● **Work required**: Work out the number of lines containing "part". Answer with nothing but that number.

● **Recorded data**:
··········
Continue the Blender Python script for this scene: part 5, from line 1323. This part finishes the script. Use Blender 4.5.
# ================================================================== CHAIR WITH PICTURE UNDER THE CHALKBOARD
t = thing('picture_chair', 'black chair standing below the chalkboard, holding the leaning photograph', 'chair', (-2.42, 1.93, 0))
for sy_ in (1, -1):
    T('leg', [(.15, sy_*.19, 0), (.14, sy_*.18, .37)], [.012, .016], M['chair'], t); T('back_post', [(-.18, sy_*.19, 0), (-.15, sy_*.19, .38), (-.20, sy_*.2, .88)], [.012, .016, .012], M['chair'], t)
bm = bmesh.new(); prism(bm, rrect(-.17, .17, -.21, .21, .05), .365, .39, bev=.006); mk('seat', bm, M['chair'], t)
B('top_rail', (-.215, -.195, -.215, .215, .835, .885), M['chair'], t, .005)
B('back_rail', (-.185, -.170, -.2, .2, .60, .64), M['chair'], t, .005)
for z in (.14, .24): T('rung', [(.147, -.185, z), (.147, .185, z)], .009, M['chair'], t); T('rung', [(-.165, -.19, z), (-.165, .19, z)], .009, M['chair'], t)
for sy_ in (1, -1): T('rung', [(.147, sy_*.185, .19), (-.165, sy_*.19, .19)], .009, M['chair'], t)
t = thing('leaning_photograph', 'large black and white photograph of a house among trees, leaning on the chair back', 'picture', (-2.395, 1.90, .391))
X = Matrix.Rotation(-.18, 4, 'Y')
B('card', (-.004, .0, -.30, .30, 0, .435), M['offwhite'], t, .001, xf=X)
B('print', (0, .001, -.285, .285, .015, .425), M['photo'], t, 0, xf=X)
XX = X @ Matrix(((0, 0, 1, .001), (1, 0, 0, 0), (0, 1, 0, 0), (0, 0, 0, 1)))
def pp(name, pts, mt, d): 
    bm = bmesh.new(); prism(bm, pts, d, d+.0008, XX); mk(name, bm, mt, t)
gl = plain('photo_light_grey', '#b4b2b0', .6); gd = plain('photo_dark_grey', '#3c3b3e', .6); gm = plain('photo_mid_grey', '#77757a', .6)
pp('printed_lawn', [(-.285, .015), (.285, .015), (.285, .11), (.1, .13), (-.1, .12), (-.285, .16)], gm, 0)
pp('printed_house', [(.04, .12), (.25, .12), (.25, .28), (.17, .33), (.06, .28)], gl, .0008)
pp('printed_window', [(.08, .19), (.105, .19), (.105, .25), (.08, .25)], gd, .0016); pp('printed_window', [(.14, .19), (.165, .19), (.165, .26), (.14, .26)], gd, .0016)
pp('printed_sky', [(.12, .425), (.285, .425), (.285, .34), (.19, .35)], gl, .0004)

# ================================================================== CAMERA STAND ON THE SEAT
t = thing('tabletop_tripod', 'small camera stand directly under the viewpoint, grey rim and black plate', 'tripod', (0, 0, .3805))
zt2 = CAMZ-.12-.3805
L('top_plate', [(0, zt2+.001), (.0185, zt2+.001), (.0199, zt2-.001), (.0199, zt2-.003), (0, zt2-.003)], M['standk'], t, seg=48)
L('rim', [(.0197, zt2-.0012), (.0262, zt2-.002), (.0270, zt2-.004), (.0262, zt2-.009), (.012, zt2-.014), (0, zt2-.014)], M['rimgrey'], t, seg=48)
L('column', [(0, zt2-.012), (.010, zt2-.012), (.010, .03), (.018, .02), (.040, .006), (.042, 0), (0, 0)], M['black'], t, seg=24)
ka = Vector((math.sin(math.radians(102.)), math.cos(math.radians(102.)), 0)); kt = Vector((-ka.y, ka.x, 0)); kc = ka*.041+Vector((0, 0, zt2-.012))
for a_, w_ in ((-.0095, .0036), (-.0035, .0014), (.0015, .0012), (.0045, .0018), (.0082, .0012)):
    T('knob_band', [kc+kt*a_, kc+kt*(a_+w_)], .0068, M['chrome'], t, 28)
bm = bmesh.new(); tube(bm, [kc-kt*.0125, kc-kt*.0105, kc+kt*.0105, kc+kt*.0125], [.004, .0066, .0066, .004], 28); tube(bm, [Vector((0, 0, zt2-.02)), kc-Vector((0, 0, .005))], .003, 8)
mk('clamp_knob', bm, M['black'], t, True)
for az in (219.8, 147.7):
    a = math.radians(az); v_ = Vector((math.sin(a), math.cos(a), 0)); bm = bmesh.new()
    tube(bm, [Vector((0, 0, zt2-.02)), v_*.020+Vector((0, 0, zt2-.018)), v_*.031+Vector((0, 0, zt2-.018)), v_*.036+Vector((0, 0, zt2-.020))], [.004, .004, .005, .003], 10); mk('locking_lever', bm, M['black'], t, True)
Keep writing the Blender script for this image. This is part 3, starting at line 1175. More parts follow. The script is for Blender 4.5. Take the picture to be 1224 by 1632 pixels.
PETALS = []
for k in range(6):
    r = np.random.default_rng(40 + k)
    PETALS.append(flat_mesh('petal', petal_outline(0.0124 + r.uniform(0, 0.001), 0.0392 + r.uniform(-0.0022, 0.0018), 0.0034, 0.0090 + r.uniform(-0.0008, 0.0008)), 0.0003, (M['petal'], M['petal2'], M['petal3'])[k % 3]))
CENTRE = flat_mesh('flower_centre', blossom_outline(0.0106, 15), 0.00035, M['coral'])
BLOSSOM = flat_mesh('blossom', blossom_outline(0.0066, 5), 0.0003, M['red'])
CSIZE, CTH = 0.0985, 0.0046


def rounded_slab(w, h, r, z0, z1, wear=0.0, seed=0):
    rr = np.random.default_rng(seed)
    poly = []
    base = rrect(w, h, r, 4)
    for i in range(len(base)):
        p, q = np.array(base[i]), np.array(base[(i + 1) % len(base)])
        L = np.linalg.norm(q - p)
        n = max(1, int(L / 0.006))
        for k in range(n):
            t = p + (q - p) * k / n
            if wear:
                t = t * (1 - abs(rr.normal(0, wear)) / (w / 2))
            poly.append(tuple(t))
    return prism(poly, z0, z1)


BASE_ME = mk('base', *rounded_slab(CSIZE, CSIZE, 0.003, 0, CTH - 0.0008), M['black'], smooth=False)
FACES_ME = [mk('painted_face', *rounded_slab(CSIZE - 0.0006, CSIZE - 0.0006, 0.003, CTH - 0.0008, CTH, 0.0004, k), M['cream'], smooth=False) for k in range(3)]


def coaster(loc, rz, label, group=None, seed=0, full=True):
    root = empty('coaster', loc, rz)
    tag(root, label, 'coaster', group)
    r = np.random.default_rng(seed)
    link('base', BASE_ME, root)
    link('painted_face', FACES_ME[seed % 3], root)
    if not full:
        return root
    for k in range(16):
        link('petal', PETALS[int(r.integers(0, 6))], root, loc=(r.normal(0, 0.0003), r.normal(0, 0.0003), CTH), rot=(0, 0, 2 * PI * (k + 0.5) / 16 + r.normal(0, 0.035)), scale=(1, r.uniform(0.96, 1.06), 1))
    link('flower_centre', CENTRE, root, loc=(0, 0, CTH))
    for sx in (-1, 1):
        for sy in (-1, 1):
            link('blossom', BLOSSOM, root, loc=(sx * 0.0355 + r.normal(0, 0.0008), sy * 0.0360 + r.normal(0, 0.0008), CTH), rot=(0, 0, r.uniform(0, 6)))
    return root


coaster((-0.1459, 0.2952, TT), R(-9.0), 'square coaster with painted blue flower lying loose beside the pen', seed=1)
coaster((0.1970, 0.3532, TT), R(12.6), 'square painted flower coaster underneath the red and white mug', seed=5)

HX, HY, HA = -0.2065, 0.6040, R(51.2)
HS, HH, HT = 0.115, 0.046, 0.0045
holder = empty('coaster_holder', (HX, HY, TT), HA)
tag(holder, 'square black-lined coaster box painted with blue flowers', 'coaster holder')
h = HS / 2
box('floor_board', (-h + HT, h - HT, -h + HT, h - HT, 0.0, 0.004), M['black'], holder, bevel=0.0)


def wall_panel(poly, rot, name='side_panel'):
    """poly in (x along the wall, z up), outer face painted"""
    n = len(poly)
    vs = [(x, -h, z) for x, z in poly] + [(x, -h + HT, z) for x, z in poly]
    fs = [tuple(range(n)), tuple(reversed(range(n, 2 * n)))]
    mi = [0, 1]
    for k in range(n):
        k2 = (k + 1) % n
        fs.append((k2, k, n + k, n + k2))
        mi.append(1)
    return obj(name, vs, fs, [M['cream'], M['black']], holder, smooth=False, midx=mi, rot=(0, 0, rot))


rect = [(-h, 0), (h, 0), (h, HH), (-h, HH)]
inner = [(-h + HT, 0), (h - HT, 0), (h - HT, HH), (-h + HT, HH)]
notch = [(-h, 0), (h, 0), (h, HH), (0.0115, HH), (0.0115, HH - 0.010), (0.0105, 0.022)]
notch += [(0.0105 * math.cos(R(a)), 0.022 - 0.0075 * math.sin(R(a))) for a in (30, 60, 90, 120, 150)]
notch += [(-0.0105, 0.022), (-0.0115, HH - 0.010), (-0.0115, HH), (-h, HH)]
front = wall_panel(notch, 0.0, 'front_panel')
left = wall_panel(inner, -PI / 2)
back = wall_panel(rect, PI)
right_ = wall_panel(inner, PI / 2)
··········
● **Correct output**: 2